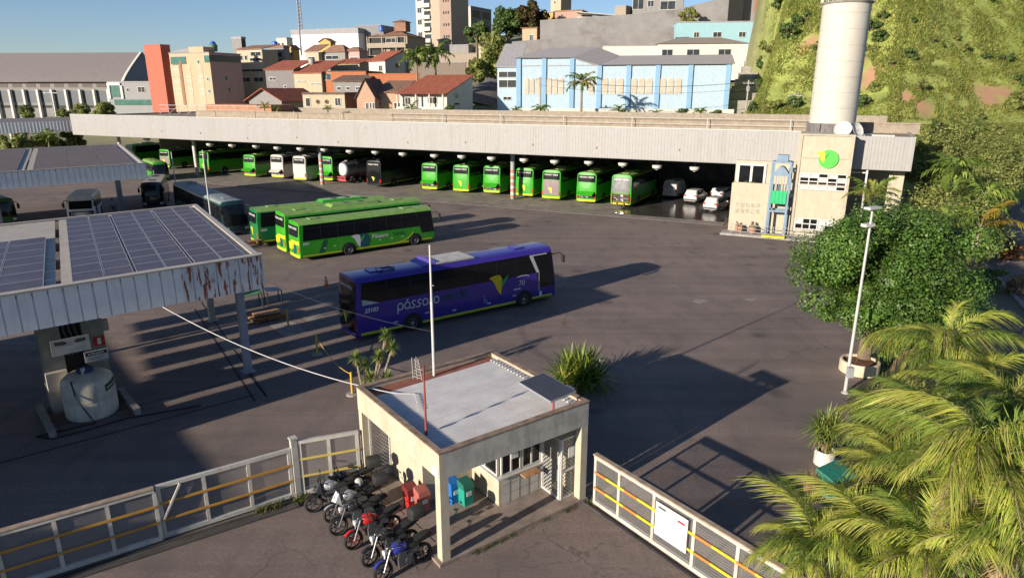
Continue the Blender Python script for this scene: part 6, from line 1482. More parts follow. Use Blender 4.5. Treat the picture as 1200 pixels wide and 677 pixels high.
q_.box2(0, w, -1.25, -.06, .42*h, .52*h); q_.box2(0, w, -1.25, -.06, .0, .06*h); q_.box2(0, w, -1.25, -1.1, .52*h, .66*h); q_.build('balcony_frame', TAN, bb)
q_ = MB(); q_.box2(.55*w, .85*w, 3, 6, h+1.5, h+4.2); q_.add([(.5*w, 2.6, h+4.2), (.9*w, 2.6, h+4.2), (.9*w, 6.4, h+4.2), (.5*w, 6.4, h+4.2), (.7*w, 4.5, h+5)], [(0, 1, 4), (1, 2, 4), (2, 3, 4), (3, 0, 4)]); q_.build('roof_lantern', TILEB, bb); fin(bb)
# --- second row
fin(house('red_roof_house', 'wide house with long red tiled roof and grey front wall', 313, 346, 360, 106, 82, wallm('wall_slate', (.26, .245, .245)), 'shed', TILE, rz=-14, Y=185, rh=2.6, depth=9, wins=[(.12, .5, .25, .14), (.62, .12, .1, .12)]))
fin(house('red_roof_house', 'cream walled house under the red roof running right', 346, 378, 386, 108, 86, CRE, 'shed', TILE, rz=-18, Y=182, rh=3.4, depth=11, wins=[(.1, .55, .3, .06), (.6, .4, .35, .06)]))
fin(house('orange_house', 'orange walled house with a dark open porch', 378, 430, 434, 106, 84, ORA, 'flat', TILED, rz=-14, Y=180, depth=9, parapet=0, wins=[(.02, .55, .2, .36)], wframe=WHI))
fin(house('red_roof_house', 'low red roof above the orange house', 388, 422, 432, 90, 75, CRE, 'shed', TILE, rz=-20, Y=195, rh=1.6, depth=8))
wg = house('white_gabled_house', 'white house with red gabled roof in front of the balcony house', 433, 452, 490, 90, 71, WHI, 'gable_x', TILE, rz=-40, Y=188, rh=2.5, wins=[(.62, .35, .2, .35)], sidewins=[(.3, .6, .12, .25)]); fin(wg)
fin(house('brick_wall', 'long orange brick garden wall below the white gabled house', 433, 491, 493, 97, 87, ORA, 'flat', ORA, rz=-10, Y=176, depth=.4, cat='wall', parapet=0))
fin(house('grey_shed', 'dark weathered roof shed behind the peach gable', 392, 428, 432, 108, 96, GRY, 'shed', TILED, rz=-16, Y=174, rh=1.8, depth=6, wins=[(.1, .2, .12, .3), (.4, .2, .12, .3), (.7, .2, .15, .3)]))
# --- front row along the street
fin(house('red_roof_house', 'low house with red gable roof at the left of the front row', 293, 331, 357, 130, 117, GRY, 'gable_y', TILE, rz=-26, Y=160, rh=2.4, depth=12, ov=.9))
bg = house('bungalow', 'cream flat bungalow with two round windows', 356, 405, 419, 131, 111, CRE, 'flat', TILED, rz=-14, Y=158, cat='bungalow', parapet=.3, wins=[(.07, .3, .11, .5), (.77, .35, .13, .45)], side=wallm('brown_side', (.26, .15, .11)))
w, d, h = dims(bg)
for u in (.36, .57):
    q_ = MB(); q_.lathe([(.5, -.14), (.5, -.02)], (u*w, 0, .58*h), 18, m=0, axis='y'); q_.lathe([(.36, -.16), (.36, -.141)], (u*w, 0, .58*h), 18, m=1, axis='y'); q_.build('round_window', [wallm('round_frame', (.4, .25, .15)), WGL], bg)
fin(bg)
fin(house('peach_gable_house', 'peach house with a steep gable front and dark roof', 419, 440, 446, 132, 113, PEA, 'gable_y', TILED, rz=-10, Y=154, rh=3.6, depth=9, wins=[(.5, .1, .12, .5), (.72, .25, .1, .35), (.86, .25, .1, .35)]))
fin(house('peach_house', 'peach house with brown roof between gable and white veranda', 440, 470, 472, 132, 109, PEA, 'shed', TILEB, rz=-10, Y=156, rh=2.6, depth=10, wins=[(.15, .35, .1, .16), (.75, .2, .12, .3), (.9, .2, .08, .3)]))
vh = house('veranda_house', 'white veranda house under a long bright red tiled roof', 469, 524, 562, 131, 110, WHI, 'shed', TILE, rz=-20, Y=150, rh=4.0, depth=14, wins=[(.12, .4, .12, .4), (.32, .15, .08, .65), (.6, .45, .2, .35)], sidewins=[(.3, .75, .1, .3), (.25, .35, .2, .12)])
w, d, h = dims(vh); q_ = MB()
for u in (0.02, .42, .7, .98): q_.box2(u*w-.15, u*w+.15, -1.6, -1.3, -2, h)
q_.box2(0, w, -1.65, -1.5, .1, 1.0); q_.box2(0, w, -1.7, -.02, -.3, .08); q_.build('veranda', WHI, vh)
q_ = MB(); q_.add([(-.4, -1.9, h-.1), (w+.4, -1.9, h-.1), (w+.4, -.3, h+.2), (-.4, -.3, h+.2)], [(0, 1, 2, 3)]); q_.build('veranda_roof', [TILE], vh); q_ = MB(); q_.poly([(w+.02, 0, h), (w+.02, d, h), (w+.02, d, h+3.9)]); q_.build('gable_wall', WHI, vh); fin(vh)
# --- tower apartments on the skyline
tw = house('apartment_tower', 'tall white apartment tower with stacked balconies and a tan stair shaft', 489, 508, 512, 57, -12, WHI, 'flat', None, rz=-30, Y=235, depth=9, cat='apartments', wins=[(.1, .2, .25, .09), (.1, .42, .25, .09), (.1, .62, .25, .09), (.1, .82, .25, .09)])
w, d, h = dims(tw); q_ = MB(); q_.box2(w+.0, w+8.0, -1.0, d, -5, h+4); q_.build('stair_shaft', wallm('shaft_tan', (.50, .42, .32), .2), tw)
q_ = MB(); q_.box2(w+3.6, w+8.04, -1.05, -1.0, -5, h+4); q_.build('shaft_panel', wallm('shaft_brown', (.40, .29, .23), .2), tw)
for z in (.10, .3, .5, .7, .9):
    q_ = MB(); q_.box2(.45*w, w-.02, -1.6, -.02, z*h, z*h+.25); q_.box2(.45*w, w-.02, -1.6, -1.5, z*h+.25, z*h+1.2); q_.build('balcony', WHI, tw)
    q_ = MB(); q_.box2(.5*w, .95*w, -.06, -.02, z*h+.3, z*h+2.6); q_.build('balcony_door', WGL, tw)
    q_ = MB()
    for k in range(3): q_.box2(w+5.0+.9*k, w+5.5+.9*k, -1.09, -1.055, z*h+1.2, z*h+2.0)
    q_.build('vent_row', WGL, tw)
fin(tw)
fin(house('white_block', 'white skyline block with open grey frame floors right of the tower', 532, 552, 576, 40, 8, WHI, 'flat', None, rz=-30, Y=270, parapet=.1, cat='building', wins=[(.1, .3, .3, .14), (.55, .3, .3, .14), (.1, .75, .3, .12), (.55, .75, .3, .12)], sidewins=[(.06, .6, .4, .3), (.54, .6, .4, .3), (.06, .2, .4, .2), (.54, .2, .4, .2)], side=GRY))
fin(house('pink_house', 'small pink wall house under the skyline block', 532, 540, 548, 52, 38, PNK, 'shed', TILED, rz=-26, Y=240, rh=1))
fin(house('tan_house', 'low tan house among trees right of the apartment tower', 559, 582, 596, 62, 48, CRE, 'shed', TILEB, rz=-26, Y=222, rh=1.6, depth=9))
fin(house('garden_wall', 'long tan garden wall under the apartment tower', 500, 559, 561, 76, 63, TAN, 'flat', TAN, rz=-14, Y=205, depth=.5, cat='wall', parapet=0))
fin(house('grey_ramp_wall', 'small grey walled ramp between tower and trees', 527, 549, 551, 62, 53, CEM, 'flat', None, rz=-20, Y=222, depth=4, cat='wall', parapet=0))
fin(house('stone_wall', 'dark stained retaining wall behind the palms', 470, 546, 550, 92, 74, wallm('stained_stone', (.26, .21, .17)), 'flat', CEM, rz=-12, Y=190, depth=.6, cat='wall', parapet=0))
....
▶ **DO THIS**
In the listing above, find the line containing "fin(house('white_block', 'white skyline", then reproduce it and each line after it through the end, exactly and with nothing added.

▶ **EXPECTED ANSWER**
fin(house('white_block', 'white skyline block with open grey frame floors right of the tower', 532, 552, 576, 40, 8, WHI, 'flat', None, rz=-30, Y=270, parapet=.1, cat='building', wins=[(.1, .3, .3, .14), (.55, .3, .3, .14), (.1, .75, .3, .12), (.55, .75, .3, .12)], sidewins=[(.06, .6, .4, .3), (.54, .6, .4, .3), (.06, .2, .4, .2), (.54, .2, .4, .2)], side=GRY))
fin(house('pink_house', 'small pink wall house under the skyline block', 532, 540, 548, 52, 38, PNK, 'shed', TILED, rz=-26, Y=240, rh=1))
fin(house('tan_house', 'low tan house among trees right of the apartment tower', 559, 582, 596, 62, 48, CRE, 'shed', TILEB, rz=-26, Y=222, rh=1.6, depth=9))
fin(house('garden_wall', 'long tan garden wall under the apartment tower', 500, 559, 561, 76, 63, TAN, 'flat', TAN, rz=-14, Y=205, depth=.5, cat='wall', parapet=0))
fin(house('grey_ramp_wall', 'small grey walled ramp between tower and trees', 527, 549, 551, 62, 53, CEM, 'flat', None, rz=-20, Y=222, depth=4, cat='wall', parapet=0))
fin(house('stone_wall', 'dark stained retaining wall behind the palms', 470, 546, 550, 92, 74, wallm('stained_stone', (.26, .21, .17)), 'flat', CEM, rz=-12, Y=190, depth=.6, cat='wall', parapet=0))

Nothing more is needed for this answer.